ー老舗の地域づくりNPOが、再び活力を取り戻せたポイントを教えてください。

私たちは「日本で最も美しい村」連合だから、地域のPRやブランディングはもちろんやります。でも、話を誇張したり、行政的な視点から一方的なアピールはしない。寄付してくださるパートナーが求めていることを想像しながら、互いにアイデアを出し合うことが大事だと思っています。これからは、地域づくりという本来の活動を大切にしつつ、NPOのブランドをどんどん高めて、企業のイメージの向上という役目を担っていきたい。双方向の関係性が作れるパートナーとは、今後も長くおつきあいしたいですね

地域にとって、東京はお金と人を呼ぶうえで最重要のマーケットだ。

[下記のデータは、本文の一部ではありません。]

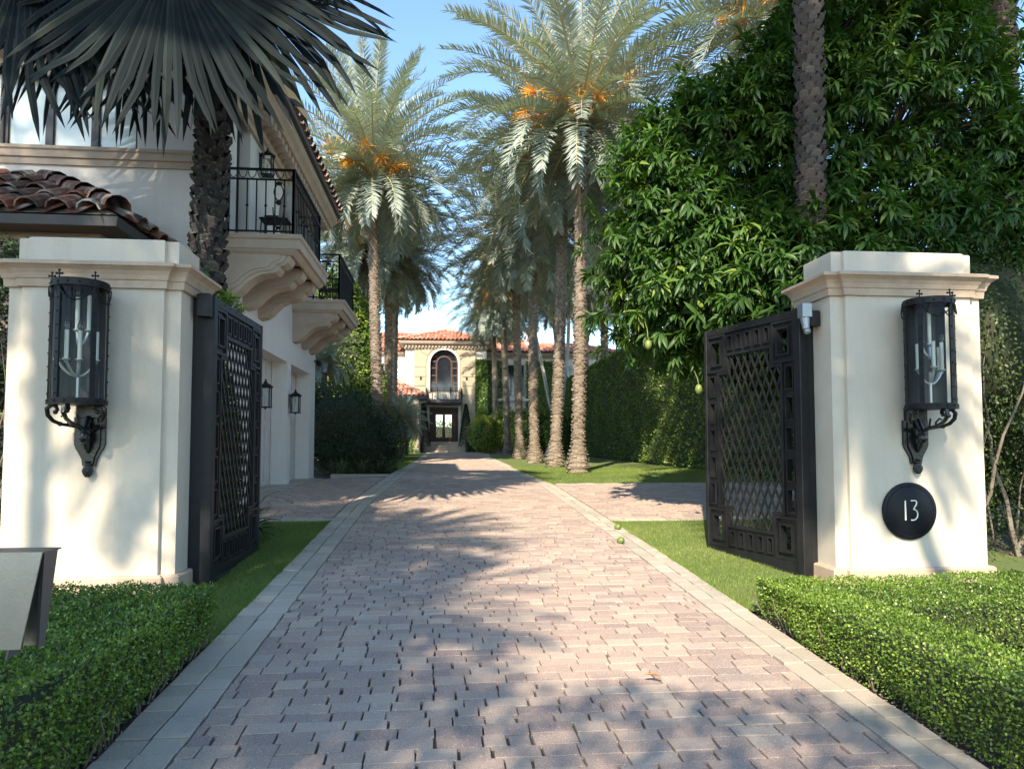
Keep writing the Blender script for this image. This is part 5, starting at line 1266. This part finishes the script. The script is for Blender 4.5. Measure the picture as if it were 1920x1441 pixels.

一方で地域は東京には無い、ユニークな価値を持っている。双方がその価値を正しく認識し、より多くの人に提供するのが地域と東京のWin-Winビジネスの一つの形だといえるだろう。
フランスではミシュランがロードマップを作成し、村を巡るツアーが開催されるなど今や一つのムーブメントとなりつつある「最も美しい村」運動。足場を固める10年を経て、「日本で最も美しい村」連合躍進の時が迫っている。